Vietnam Veteran Dennis Strayer, who retired from the Forest Service before volunteering at the Kerbyville Museum, introduced me to board members Linda Butler, Chuck Rigby and Lloydeen Davis (pictured, left to right), Michelle Binker, editor of the Illinois Valley Daily View and Kerbyville Museum board member.  Michelle was holding a camera, ready to document the Oregon Cultural Trust visit on Saturday afternoon.

The front porch on the Naucke House had been in desperate need of repair. As Dennis wrote in their grant request to the Cultural Trust, “Get 30 Fourth Graders up on that porch and sooner or later someone is bound to go through.” Enter the Four Way Foundation, a local lumber company, and the Oregon Cultural Trust to support the over $12,000 cost of repairing the porch.

People ask what impact a repaired porch will make and Dennis Strayer and Kerbyville Museum board members tell about March Heritage Day that happens every year in Illinois Valley. Fourth Graders from the local schools, who study Oregon History, have the opportunity to stand on the porch of an original pioneer home. They get to churn butter, see an original dry good display and open the post office boxes of the original settlers to their community.  During the summer they come back to sluice for gold, right in the front yard, on the very same land where the original Kerby General Store stood in the 1880’s.

Standing in a home that is over 130 years old, tells a lot about who we are as Oregonians, what we prized, how we survived and why we continue to thrive as a people. There is a big, kitchen; today we’d call it an “eat-in”. The house is situated so that the porch gets a breeze from the northwest that blows cool on a hot Southern Oregon evening.  And the music room is an integral part of the main house, set around a large fireplace, inviting family and neighbors to gather round on a cold winter’s night.

Michelle, Dennis, and I strolled through the museum, built in the 1960s on the site of the old store, seeing feathered hats, tiny buttoned shoes and an image of the only female Postmaster in Josephine County, Mary Dessinger, who served from 1885-1889. Story has it that one day a photographer from California came into town. He stayed a while and when he left, Mary Dessinger left with him, leaving behind her family. They eventually settled in the Columbia Gorge area.  Photos have been found of his studio there, showing Mary enjoying life up north.

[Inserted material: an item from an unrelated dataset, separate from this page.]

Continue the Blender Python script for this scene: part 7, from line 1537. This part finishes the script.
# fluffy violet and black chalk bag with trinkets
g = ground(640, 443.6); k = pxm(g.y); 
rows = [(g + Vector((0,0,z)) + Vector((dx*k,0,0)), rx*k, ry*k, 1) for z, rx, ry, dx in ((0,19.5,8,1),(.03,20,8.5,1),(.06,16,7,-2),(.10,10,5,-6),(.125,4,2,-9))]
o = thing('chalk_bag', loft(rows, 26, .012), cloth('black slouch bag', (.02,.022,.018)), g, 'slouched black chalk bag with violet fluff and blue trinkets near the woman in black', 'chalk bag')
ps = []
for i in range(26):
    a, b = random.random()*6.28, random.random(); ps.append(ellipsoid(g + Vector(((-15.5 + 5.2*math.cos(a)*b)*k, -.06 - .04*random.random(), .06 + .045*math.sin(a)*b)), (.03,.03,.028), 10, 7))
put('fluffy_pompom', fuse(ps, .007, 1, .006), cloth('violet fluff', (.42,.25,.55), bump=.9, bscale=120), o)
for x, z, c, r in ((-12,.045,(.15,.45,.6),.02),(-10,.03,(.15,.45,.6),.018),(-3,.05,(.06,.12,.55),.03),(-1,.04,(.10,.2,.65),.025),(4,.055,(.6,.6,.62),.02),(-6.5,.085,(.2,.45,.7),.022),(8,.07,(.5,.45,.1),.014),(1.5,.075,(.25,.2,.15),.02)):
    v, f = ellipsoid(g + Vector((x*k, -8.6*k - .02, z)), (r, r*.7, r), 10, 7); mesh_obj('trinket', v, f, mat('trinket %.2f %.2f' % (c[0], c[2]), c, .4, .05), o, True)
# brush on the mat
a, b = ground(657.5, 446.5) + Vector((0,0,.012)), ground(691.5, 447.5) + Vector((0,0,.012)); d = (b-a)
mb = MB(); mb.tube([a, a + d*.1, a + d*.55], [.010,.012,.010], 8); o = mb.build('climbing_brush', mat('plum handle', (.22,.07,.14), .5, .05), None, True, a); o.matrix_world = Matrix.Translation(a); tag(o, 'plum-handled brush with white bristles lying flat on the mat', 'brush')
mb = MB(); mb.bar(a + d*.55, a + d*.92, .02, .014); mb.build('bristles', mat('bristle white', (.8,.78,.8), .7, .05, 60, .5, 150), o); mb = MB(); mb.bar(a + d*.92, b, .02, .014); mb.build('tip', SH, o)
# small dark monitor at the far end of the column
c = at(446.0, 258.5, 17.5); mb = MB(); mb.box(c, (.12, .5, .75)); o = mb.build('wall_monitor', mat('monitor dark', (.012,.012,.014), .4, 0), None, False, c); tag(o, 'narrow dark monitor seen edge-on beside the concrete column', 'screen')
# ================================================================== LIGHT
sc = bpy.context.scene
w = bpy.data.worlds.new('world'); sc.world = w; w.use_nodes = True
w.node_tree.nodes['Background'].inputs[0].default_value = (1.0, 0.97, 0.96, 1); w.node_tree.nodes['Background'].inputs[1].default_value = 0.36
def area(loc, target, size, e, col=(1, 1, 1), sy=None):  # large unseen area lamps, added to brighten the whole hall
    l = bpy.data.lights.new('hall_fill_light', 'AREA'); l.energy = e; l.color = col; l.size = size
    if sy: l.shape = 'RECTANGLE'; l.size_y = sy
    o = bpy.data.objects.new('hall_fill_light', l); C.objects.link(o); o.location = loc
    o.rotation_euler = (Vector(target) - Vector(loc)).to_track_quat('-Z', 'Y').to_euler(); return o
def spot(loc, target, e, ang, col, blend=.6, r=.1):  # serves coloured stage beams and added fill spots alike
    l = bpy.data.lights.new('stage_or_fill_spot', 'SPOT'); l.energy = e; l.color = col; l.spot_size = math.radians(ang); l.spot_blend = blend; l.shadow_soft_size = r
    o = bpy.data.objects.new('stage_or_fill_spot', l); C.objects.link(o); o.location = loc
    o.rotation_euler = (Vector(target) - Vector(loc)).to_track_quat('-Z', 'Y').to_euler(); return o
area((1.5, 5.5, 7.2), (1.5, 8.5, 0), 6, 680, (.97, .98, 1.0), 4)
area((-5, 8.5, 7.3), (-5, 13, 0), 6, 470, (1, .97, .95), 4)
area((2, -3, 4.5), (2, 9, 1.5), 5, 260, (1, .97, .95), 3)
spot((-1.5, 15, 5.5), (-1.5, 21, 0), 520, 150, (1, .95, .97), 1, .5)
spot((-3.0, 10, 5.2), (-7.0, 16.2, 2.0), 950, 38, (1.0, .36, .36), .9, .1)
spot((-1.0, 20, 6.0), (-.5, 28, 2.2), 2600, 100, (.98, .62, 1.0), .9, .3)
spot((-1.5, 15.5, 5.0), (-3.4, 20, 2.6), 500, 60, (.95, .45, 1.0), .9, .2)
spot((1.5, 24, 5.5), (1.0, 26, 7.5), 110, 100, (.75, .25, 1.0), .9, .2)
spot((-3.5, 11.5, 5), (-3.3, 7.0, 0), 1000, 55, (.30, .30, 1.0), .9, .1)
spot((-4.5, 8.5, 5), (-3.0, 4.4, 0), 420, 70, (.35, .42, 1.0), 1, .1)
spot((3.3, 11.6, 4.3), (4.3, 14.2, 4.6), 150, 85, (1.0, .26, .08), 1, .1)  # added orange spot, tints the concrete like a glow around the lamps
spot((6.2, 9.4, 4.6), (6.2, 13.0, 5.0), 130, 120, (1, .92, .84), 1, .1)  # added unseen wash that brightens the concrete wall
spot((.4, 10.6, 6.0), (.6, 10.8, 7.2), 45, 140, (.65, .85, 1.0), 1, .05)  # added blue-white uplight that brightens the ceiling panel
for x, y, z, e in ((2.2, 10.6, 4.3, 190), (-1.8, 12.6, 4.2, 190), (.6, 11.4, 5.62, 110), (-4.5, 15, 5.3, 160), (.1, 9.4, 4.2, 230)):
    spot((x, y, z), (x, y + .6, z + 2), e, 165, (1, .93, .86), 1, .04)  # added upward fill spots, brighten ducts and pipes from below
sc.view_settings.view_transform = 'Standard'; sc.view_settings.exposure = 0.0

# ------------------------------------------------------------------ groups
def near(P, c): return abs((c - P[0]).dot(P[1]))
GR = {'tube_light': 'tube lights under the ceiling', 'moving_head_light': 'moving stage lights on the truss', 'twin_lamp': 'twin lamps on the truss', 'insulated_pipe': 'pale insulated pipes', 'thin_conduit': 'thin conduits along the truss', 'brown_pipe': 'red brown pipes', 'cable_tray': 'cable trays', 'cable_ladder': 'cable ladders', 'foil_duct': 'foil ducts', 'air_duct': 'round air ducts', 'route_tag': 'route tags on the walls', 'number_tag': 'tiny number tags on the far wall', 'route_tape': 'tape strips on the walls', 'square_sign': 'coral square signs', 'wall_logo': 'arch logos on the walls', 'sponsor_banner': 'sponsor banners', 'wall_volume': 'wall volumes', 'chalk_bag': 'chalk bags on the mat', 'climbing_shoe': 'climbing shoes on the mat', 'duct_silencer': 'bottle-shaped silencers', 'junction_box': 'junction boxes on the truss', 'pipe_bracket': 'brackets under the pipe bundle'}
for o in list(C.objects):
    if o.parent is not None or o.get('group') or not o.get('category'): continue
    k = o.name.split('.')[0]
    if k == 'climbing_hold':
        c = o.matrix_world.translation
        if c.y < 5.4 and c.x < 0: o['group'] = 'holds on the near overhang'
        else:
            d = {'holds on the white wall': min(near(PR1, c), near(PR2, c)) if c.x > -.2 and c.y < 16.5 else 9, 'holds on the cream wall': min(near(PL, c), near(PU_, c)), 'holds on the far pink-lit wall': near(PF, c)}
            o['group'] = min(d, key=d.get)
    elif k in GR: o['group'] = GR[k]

One of the most unique and beautiful parts of the museum at Kerbyville is the military display. Inspired by Dennis Strayer’s own experience in Vietnam, last year the museum put together a special exhibit outlining the years from 1958 to 1975 with first hand accounts from Strayer’s photos and stories along with a lovely Hmong tapestry, donated for the exhibit by local patrons, who traveled extensively in the Laos and Cambodian area, among the Hmong people.

The special exhibit called “Seeing the Dragon – America in the Vietnam War 1958 to 1975” is a tribute to the local history of our foreign wars and makes the connection to our recent past.

At this year’s annual Heritage Days Illinois Valley fourth-grade students will be able to stand on the porch of the 131-year old  Naucke House, preparing to step into history, while Cultural Trust donors know that your generosity has gone to support a porch that is solid and sound, and that will hold our states’ history for future generations.